The S&P 500 is up about 73% for the three years ending July 18 and as of that date, the benchmark domestic equity gauge was hovering near all-time highs. Obviously, that’s good news for equity investors, many of whom are market participants by way of employer-sponsored plans.

In theory, appreciating equity prices should be just what the doctor ordered in terms of shoring up retirement outlooks, but the stock market isn’t the economy nor is it the entirety of a retirement plan. So it’s not surprising that even amid a bull market for stocks, many workers are postponing retirement.

In this case, “many” means a staggering 70%, according to a recent study by F&G Annuities & Life. The company polled pre-retirees 50 years old and up, so the point that seven in 10 are delaying departing the workforce is arguably staggering. In what represents a clear call for pre-retirees to consider working with advisors, nearly half of those queried by F&G are putting of retirement for fear of inadequate savings. Indeed, there are compelling reasons for advisors and pre-retirees to come together and do so sooner than later.

“Financial professionals have an opportunity to help more Americans aim for an ‘A’ in retirement by guiding them to align their financial plans with the kind of life they truly want in their later years,” notes F&G CEO Chris Blunt.
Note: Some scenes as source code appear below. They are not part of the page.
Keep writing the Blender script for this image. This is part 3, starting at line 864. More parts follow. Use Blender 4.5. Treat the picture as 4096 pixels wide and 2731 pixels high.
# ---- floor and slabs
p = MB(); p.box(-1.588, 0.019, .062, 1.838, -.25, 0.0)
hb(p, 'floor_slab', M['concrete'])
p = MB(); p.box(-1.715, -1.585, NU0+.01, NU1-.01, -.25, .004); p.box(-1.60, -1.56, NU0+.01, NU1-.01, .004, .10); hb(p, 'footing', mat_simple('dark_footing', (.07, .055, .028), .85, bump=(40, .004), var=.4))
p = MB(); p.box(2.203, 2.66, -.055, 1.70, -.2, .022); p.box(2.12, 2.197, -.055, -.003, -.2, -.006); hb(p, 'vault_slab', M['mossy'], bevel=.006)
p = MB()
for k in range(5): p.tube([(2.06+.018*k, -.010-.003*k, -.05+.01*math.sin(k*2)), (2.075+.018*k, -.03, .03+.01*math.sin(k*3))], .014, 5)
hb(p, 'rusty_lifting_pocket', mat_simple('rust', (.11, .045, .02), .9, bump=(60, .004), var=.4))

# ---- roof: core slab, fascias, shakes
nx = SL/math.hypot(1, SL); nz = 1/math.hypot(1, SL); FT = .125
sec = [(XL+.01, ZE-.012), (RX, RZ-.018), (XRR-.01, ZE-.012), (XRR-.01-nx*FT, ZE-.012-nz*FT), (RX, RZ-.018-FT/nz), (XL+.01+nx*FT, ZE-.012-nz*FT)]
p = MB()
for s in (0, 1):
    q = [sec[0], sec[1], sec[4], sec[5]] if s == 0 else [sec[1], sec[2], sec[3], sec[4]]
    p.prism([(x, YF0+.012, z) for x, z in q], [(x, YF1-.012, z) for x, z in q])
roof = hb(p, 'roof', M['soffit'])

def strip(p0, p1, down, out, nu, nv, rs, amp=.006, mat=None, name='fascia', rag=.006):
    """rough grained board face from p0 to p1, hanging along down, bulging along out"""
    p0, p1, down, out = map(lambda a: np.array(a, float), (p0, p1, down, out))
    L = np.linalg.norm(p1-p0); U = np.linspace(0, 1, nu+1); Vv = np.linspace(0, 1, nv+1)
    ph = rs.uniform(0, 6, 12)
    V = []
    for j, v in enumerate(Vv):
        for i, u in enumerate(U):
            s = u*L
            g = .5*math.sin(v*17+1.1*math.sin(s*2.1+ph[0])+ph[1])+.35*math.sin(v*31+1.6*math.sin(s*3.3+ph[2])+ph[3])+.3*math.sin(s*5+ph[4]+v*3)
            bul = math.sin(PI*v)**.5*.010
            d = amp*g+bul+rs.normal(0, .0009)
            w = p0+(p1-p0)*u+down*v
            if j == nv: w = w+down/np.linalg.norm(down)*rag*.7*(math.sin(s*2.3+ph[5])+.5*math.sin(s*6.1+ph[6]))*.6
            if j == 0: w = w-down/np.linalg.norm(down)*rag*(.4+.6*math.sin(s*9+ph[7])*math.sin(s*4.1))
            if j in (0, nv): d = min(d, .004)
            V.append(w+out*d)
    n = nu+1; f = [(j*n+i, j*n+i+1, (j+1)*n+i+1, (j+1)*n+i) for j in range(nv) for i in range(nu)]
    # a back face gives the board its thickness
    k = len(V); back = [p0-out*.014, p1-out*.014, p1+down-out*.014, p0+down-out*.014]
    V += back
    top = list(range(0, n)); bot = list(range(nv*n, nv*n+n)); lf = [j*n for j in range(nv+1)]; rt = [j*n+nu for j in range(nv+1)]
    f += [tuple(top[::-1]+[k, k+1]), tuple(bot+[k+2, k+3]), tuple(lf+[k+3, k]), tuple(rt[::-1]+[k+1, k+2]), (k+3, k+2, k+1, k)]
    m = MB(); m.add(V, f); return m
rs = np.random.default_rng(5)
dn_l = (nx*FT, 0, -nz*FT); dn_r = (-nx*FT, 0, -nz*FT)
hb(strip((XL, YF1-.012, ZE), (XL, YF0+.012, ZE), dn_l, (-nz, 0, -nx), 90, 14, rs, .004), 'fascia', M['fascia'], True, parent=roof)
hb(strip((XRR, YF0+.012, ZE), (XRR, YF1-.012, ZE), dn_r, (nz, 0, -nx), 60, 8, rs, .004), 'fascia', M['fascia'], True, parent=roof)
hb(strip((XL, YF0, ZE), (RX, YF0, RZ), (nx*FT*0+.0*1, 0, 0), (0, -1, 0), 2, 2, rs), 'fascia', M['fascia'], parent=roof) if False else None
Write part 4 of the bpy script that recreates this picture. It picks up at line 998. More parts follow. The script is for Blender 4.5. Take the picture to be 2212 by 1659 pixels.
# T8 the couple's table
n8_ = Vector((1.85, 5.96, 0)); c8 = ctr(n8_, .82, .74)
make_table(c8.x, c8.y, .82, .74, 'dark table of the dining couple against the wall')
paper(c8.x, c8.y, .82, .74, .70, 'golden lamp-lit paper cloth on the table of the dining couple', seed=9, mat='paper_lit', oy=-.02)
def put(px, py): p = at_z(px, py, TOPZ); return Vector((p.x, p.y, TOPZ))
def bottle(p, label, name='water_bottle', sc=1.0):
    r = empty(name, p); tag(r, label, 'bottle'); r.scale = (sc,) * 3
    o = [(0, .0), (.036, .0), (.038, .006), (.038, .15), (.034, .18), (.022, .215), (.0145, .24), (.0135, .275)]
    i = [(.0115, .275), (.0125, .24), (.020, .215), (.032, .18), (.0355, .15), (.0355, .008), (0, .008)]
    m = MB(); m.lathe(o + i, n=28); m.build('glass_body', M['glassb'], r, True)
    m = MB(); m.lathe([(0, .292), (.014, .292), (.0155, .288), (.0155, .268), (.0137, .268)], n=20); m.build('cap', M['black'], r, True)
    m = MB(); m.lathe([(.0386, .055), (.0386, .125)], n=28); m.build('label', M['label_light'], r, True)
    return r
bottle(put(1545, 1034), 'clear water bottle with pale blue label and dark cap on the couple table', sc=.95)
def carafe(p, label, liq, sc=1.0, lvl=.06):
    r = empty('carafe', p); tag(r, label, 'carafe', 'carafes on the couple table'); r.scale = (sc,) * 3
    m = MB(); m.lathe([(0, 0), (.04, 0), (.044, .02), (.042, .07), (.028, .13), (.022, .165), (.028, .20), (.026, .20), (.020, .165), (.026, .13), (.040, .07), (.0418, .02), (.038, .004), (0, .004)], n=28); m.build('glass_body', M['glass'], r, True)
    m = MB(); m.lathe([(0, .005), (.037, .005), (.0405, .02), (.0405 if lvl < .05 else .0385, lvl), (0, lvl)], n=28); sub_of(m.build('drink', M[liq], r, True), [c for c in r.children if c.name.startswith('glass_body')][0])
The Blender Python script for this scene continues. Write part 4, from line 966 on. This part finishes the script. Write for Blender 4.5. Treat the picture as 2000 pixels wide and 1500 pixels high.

Delayed Retirement Isn’t Always Bad News

As is the case with other elements of the broader retirement equation, pushing off retirement isn’t always bad news. Forty-two percent of pre-retirees polled by F&G said they want expanded options and a bigger safety net before leaving the workforce while just over a third said they simply like their jobs – two valid reasons for not rushing into retirement.

Then there are the retirees that opt to return, plenty of whom do so not for financial reasons, but because they’re bored or feel they still have contributions to make. Advisors should note demographic factors at play in the “unretired” movement as Gen X is twice as likely as are boomers to reenter the workforce after retiring, according to F&G.

Gen X’s willingness to unretire or postpone doing so is understandable and not all of it boils down to slack retirement savings, though that is part of it.

Gen X’s status as “the bridge generation” often goes overlooked by society at large and the financial planning community. In this context, bridge generation means many Gen Xers are still young enough to have one or both parents alive and old enough to have families of their own. Said another way, it’s not uncommon for some Gen Xers to be contending with financial burdens pertaining to their parents and their children.

Pre-Retirees Need to Hire Advisors

This isn’t a shill for the wealth management industry, but the stark reality is many Americans aren’t working with advisors and that percentage is above-average in Gen X – a demographic that’s chock full of folks that are close to knocking on retirement’s door.

“However, 47% of Americans - and 54% of Generation X respondents - are not using the services of a financial professional. Engaging with a financial professional can help people navigate the challenges of planning and achieve lasting peace of mind in their retirement years,” observes F&G.

Gen X should be motivated to work with advisors because 64% told F&G they’re worried about macroeconomic factors and that’s on top of that generation being the first to be largely short-changed on defined benefit pensions.